Unlike English, Spanish follows pronunciation rules. Pronunciation in Spanish is one of the reasons why Spanish is a relatively easy language for English speakers to learn. First, pronounce each syllable with an even amount of stress or volume. Don’t vary the pitch like we do in English. The next step is that either the last syllable or the second to last syllable of each word will have a little more volume. For an example, think of the English word “coconut.” We’ve learned to say the first syllable, “co” a little louder than the other syllables. There aren’t any pronunciation rules in English to tell us how to say “coconut,” and there’s no logical reason why it shouldn’t be pronounced “co CO nut” or “co co NUT.” We just know that if we heard it pronounced those ways, we know it’s wrong. In English, you almost need to learn the pronunciation of each word individually, which is one of the reasons that English is a difficult language. Spelling is another reason. In Spanish, on the other hand, you just learn a few rules.
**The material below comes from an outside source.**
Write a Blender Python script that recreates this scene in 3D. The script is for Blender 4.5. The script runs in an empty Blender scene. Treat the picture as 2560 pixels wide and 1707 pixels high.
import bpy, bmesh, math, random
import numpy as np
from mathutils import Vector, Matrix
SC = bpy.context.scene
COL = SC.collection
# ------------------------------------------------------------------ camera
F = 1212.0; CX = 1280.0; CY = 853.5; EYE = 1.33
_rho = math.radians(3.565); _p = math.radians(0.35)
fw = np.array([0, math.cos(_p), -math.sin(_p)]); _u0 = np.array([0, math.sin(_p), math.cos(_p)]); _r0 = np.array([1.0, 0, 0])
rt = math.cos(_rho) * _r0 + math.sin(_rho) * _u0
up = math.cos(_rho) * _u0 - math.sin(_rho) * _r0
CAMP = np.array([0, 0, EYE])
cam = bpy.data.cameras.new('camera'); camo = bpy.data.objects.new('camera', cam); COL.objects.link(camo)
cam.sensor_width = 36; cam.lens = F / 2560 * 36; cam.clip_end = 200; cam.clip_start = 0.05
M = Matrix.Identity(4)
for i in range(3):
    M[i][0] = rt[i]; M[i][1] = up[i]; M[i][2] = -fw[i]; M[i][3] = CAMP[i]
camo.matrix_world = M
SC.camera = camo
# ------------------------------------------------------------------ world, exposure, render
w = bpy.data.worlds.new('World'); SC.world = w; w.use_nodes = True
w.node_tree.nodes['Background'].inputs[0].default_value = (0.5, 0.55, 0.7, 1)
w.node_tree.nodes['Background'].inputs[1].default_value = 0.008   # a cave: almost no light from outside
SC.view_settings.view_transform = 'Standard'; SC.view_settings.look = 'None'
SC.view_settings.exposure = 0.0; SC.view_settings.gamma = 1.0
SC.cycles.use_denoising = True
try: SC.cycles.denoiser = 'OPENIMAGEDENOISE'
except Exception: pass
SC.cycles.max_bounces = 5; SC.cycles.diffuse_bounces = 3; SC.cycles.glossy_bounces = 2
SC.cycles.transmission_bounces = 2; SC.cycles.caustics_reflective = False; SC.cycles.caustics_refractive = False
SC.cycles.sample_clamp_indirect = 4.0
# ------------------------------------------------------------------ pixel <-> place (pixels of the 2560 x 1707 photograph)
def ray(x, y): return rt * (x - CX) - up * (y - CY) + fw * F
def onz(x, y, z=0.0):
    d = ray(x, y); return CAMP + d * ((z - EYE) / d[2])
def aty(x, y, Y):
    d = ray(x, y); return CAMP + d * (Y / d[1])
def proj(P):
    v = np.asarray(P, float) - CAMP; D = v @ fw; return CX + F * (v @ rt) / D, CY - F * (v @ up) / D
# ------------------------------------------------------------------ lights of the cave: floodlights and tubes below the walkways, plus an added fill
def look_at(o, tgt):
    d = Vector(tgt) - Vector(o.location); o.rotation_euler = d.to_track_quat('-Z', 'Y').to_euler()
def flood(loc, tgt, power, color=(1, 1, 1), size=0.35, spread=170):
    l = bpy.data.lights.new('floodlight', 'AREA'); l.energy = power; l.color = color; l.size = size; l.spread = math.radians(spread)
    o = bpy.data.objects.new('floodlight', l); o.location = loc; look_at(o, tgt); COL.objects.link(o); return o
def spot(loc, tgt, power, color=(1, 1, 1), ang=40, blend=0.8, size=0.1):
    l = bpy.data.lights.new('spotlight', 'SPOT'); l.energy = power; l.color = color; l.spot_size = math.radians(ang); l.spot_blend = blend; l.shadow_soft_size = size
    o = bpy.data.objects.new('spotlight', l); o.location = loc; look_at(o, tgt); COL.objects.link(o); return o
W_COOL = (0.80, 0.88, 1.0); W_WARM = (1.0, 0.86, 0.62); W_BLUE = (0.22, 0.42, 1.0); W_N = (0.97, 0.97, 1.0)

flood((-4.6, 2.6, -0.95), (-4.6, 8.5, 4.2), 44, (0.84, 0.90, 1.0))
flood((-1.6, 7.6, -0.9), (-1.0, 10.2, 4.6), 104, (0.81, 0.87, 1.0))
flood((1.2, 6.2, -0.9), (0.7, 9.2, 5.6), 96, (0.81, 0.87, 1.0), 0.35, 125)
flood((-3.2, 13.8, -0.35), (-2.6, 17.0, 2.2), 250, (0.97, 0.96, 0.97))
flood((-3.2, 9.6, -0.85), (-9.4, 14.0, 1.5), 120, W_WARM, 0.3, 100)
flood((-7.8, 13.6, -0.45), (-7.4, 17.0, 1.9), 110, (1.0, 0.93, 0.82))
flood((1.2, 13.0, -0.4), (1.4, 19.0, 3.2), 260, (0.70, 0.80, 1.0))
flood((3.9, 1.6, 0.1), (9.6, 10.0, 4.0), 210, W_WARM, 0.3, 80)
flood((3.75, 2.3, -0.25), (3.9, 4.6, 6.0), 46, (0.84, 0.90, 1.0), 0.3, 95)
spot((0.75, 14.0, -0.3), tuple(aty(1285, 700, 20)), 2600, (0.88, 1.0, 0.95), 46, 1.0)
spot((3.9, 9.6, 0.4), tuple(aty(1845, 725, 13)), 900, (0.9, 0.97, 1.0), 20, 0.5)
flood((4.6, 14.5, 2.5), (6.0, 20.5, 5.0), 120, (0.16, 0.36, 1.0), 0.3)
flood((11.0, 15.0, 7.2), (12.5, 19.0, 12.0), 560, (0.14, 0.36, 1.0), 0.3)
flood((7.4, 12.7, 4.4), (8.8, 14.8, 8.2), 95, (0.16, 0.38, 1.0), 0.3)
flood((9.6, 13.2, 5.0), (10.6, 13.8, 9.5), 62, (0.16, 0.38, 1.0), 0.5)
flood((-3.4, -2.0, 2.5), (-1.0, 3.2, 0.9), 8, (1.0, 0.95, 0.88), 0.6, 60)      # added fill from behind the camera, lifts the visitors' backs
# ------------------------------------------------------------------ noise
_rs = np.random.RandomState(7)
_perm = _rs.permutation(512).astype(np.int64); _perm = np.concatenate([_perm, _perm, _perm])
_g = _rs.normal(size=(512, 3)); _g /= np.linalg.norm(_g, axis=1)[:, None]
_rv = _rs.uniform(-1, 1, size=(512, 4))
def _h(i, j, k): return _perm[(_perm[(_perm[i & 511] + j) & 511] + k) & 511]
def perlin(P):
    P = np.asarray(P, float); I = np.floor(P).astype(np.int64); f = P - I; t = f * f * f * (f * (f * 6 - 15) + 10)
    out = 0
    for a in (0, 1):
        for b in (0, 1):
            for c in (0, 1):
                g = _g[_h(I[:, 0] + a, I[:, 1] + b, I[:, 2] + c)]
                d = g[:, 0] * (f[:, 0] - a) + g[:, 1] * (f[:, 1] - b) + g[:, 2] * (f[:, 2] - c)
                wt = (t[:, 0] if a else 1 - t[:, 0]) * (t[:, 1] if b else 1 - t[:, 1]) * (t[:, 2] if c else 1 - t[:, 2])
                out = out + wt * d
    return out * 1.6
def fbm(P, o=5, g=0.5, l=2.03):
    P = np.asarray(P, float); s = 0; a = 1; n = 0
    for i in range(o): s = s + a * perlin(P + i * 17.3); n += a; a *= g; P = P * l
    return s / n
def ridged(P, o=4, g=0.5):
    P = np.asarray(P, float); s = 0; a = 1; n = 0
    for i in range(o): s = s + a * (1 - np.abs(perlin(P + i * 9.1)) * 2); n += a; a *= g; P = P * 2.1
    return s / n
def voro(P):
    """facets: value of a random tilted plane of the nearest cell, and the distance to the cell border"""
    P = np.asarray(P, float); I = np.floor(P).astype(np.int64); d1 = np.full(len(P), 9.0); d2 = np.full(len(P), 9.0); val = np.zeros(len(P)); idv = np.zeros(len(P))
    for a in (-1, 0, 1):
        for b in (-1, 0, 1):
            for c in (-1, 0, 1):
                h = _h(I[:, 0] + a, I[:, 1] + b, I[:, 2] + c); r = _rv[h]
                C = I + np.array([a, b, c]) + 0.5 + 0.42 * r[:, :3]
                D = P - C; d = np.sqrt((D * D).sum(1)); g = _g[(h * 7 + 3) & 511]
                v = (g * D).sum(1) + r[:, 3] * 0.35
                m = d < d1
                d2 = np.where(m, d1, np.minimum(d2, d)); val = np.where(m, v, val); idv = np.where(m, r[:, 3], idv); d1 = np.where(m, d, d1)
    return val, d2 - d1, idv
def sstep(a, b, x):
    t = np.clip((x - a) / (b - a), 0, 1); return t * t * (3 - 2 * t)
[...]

If you don’t like learning rules, you can probably learn pronunciation by ear if you listen to Spanish podcasts or online Spanish lessons.

Here are the rules for pronouncing Spanish. If the Spanish word has an accent mark over a vowel, then you say that syllable with the accented letter a little louder. If the Spanish word ends in a vowel, an n, or an s, then you say the second to last syllable a little louder. If it ends in any other letter, then you say the last syllable a little louder.